▸ Your task: Each line below either holds the string "scene" or doesn't. Count those that do and give only the number.
* * *
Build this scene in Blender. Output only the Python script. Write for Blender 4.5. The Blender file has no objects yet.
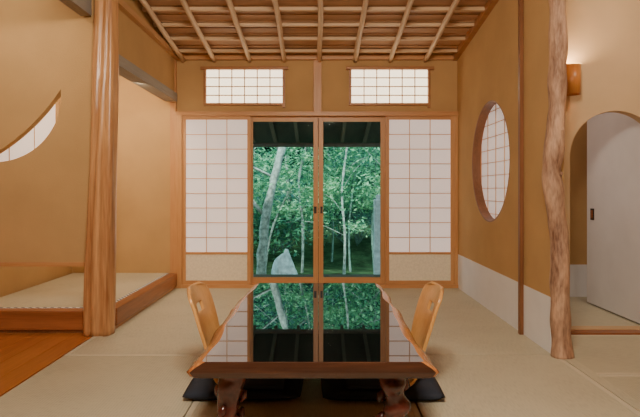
import bpy, bmesh, math, random
from mathutils import Vector, noise
random.seed(7)
S = bpy.context.scene
COL = S.collection
F = 545.0
D = 5.6

# ------------------------------------------------------------ materials
def newmat(name):
    m = bpy.data.materials.new(name); m.use_nodes = True
    nt = m.node_tree
    return m, nt, nt.nodes, nt.links, nt.nodes["Principled BSDF"]

def plain(name, col, rough=0.5, spec=0.5, metal=0.0, emit=None, es=0.0, nscale=None, namt=0.12, bump=0.0, bscale=200, stretch=(1,1,1)):
    m, nt, N, L, b = newmat(name)
    b.inputs["Base Color"].default_value = (*col, 1)
    b.inputs["Roughness"].default_value = rough
    b.inputs["Specular IOR Level"].default_value = spec
    b.inputs["Metallic"].default_value = metal
    if emit:
        b.inputs["Emission Color"].default_value = (*emit, 1)
        b.inputs["Emission Strength"].default_value = es
    tc = N.new("ShaderNodeTexCoord")
    mp = N.new("ShaderNodeMapping"); mp.inputs["Scale"].default_value = stretch
    L.new(tc.outputs["Object"], mp.inputs["Vector"])
    if nscale:
        n = N.new("ShaderNodeTexNoise"); n.inputs["Scale"].default_value = nscale
        n.inputs["Detail"].default_value = 6
        L.new(mp.outputs[0], n.inputs["Vector"])
        r = N.new("ShaderNodeValToRGB")
        r.color_ramp.elements[0].position = 0.3; r.color_ramp.elements[1].position = 0.7
        r.color_ramp.elements[0].color = (*[c*(1-namt) for c in col], 1)
        r.color_ramp.elements[1].color = (*[min(1, c*(1+namt)) for c in col], 1)
        L.new(n.outputs["Fac"], r.inputs[0]); L.new(r.outputs[0], b.inputs["Base Color"])
    if bump > 0:
        n2 = N.new("ShaderNodeTexNoise"); n2.inputs["Scale"].default_value = bscale
        L.new(mp.outputs[0], n2.inputs["Vector"])
        bp = N.new("ShaderNodeBump"); bp.inputs["Strength"].default_value = bump; bp.inputs["Distance"].default_value = 0.01
        L.new(n2.outputs["Fac"], bp.inputs["Height"]); L.new(bp.outputs[0], b.inputs["Normal"])
    return m

def wood(name, c1, c2, axis='Z', scale=6, rough=0.4, fine=22, spec=0.5, st=None, bump=0.12, lo=0.35, hi=0.65):
    m, nt, N, L, b = newmat(name)
    b.inputs["Roughness"].default_value = rough
    b.inputs["Specular IOR Level"].default_value = spec
    tc = N.new("ShaderNodeTexCoord"); mp = N.new("ShaderNodeMapping")
    if st is None: st = {'X': (0.06, 1, 1), 'Y': (1, 0.06, 1), 'Z': (1, 1, 0.06)}[axis]
    mp.inputs["Scale"].default_value = st
    L.new(tc.outputs["Object"], mp.inputs["Vector"])
    n = N.new("ShaderNodeTexNoise"); n.inputs["Scale"].default_value = scale; n.inputs["Detail"].default_value = 8
    n.inputs["Distortion"].default_value = 0.6
    L.new(mp.outputs[0], n.inputs["Vector"])
    n2 = N.new("ShaderNodeTexNoise"); n2.inputs["Scale"].default_value = fine*4; n2.inputs["Detail"].default_value = 4
    L.new(mp.outputs[0], n2.inputs["Vector"])
    mx = N.new("ShaderNodeMix"); mx.inputs[0].default_value = 0.35
    L.new(n.outputs["Fac"], mx.inputs[2]); L.new(n2.outputs["Fac"], mx.inputs[3])
    r = N.new("ShaderNodeValToRGB")
    r.color_ramp.elements[0].position = lo; r.color_ramp.elements[1].position = hi
    r.color_ramp.elements[0].color = (*c1, 1); r.color_ramp.elements[1].color = (*c2, 1)
    L.new(mx.outputs[0], r.inputs[0]); L.new(r.outputs[0], b.inputs["Base Color"])
    bp = N.new("ShaderNodeBump"); bp.inputs["Strength"].default_value = bump; bp.inputs["Distance"].default_value = 0.004
    L.new(n2.outputs["Fac"], bp.inputs["Height"]); L.new(bp.outputs[0], b.inputs["Normal"])
    return m

def tatami_mat(name, col, axis='X'):
    m, nt, N, L, b = newmat(name)
    b.inputs["Roughness"].default_value = 0.55
    b.inputs["Specular IOR Level"].default_value = 0.35
    tc = N.new("ShaderNodeTexCoord"); mp = N.new("ShaderNodeMapping")
    mp.inputs["Scale"].default_value = (1, 0.12, 1) if axis == 'X' else (0.12, 1, 1)
    L.new(tc.outputs["Object"], mp.inputs["Vector"])
    n = N.new("ShaderNodeTexNoise"); n.inputs["Scale"].default_value = 160; n.inputs["Detail"].default_value = 2
    L.new(mp.outputs[0], n.inputs["Vector"])
    n1 = N.new("ShaderNodeTexNoise"); n1.inputs["Scale"].default_value = 2.5
    L.new(tc.outputs["Object"], n1.inputs["Vector"])
    w = N.new("ShaderNodeTexWave"); w.wave_type = 'BANDS'; w.bands_direction = 'Y' if axis == 'X' else 'X'
    w.inputs["Scale"].default_value = 22; w.inputs["Distortion"].default_value = 0.4
    L.new(tc.outputs["Object"], w.inputs["Vector"])
    a = N.new("ShaderNodeMath"); a.operation = 'ADD'
    L.new(n.outputs["Fac"], a.inputs[0])
    ml = N.new("ShaderNodeMath"); ml.operation = 'MULTIPLY'; ml.inputs[1].default_value = 0.25
    L.new(w.outputs["Fac"], ml.inputs[0]); L.new(ml.outputs[0], a.inputs[1])
    a2 = N.new("ShaderNodeMath"); a2.operation = 'MULTIPLY_ADD'; a2.inputs[1].default_value = 0.6
    L.new(n1.outputs["Fac"], a2.inputs[0]); L.new(a.outputs[0], a2.inputs[2])
    r = N.new("ShaderNodeValToRGB")
    r.color_ramp.elements[0].position = 0.55; r.color_ramp.elements[1].position = 1.0
    r.color_ramp.elements[0].color = (*[c*0.80 for c in col], 1)
    r.color_ramp.elements[1].color = (*[min(1, c*1.1) for c in col], 1)
    L.new(a2.outputs[0], r.inputs[0]); L.new(r.outputs[0], b.inputs["Base Color"])
    bp = N.new("ShaderNodeBump"); bp.inputs["Strength"].default_value = 0.25; bp.inputs["Distance"].default_value = 0.003
    L.new(a.outputs[0], bp.inputs["Height"]); L.new(bp.outputs[0], b.inputs["Normal"])
    return m

M = {}
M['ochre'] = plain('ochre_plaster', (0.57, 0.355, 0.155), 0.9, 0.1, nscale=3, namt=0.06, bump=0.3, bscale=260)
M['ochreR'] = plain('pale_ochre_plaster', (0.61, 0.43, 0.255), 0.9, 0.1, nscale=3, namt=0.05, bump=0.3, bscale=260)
M['hinoki'] = wood('hinoki_wood', (0.52, 0.23, 0.08), (0.68, 0.36, 0.14), 'Z')
M['hinokiX'] = wood('hinoki_wood_x', (0.52, 0.23, 0.08), (0.68, 0.36, 0.14), 'X')
M['hinokiY'] = wood('hinoki_wood_y', (0.50, 0.25, 0.10), (0.64, 0.36, 0.16), 'Y')
M['grid'] = wood('shoji_lattice_wood', (0.66, 0.42, 0.25), (0.78, 0.54, 0.34), 'Z')
M['frame'] = wood('ranma_frame_wood', (0.34, 0.13, 0.04), (0.50, 0.22, 0.07), 'X')
M['post'] = wood('polished_post_wood', (0.26, 0.085, 0.025), (0.72, 0.38, 0.16), 'Z', scale=12, rough=0.28, lo=0.3, hi=0.6)
M['bark'] = wood('log_bark', (0.17, 0.075, 0.04), (0.60, 0.37, 0.24), 'Z', scale=14, rough=0.65, st=(1, 1, 0.22), bump=0.5, lo=0.34, hi=0.6)
M['dark'] = wood('dark_wood', (0.16, 0.06, 0.02), (0.30, 0.12, 0.05), 'Z')
M['kamachi'] = wood('kamachi_wood', (0.20, 0.06, 0.02), (0.40, 0.14, 0.05), 'Y', rough=0.3)
M['kamachiX'] = wood('kamachi_wood_x', (0.20, 0.06, 0.02), (0.40, 0.14, 0.05), 'X', rough=0.3)
M['greybeam'] = wood('grey_beam_wood', (0.32, 0.29, 0.25), (0.42, 0.38, 0.33), 'Y', rough=0.75, spec=0.15)
M['ceil'] = wood('ceiling_board_wood', (0.38, 0.19, 0.085), (0.57, 0.32, 0.16), 'X', scale=8, rough=0.6)
M['rafter'] = wood('rafter_wood', (0.66, 0.45, 0.27), (0.84, 0.64, 0.43), 'Y', scale=10, rough=0.5)
M['lath'] = wood('lath_wood', (0.62, 0.40, 0.22), (0.78, 0.56, 0.34), 'X', scale=10, rough=0.5)
M['floorwood'] = wood('wood_floor_boards', (0.34, 0.10, 0.022), (0.54, 0.19, 0.045), 'Y', scale=5, rough=0.3)
M['tatami'] = tatami_mat('tatami_straw', (0.55, 0.505, 0.37))
M['tatamiB'] = tatami_mat('tatami_straw_b', (0.51, 0.47, 0.34), 'Y')
M['heri'] = plain('tatami_border', (0.66, 0.60, 0.46), 0.8)
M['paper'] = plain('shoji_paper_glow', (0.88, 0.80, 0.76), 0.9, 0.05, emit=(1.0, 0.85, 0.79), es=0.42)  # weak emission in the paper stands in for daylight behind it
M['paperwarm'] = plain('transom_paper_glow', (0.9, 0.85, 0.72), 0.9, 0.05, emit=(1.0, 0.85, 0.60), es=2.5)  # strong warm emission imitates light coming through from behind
M['washi'] = plain('washi_panel', (0.88, 0.79, 0.62), 0.8, 0.1, nscale=45, namt=0.08)
M['whitelow'] = plain('white_koshibari', (0.84, 0.84, 0.86), 0.8, 0.1, nscale=5, namt=0.03)
M['white'] = plain('white_door', (0.72, 0.70, 0.69), 0.6, 0.2, nscale=4, namt=0.04)
M['lacquer'] = plain('black_lacquer', (0.004, 0.003, 0.003), 0.015, 0.9)
M['lacquer'].node_tree.nodes["Principled BSDF"].inputs["IOR"].default_value = 2.2
M['edge'] = wood('table_edge_wood', (0.26, 0.08, 0.025), (0.66, 0.28, 0.09), 'Y', scale=9, rough=0.2)
M['front'] = wood('table_front_wood', (0.035, 0.014, 0.009), (0.10, 0.038, 0.018), 'X', scale=9, rough=0.25)
M['leg'] = plain('lacquered_leg', (0.09, 0.020, 0.012), 0.25, 0.6, nscale=14, namt=0.6, bump=0.5, bscale=30)
M['chair'] = wood('bentwood', (0.58, 0.26, 0.07), (0.78, 0.42, 0.14), 'Z', scale=8, rough=0.3)
M['cushion'] = plain('dark_cushion', (0.032, 0.038, 0.055), 0.85, 0.2, bump=0.2, bscale=300)
M['copper'] = wood('sconce_wood', (0.40, 0.13, 0.03), (0.62, 0.25, 0.06), 'Z', rough=0.35)
M['bulb'] = plain('lamp_bulb', (1, 0.8, 0.5), 0.5, emit=(1, 0.72, 0.38), es=14)
M['black'] = plain('black_metal', (0.02, 0.015, 0.01), 0.4)
M['eave'] = wood('eave_wood', (0.07, 0.055, 0.05), (0.13, 0.10, 0.085), 'Y', rough=0.7)
M['eaveR'] = wood('eave_rafter_wood', (0.20, 0.15, 0.12), (0.30, 0.23, 0.18), 'Y', rough=0.7)
M['stone'] = plain('garden_stone', (0.55, 0.60, 0.60), 0.9, 0.1, nscale=14, namt=0.3, bump=0.6, bscale=25)
M['trunk'] = plain('tree_bark', (0.27, 0.32, 0.28), 0.9, 0.1, nscale=20, namt=0.5, bump=0.5, bscale=40)
M['thin'] = plain('sapling_bark', (0.17, 0.26, 0.22), 0.8, 0.1, nscale=20, namt=0.4)
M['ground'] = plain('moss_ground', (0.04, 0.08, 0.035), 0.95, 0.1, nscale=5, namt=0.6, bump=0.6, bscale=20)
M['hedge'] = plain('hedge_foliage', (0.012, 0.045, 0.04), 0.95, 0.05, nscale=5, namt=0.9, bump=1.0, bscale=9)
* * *
▸ Result for this exercise: 2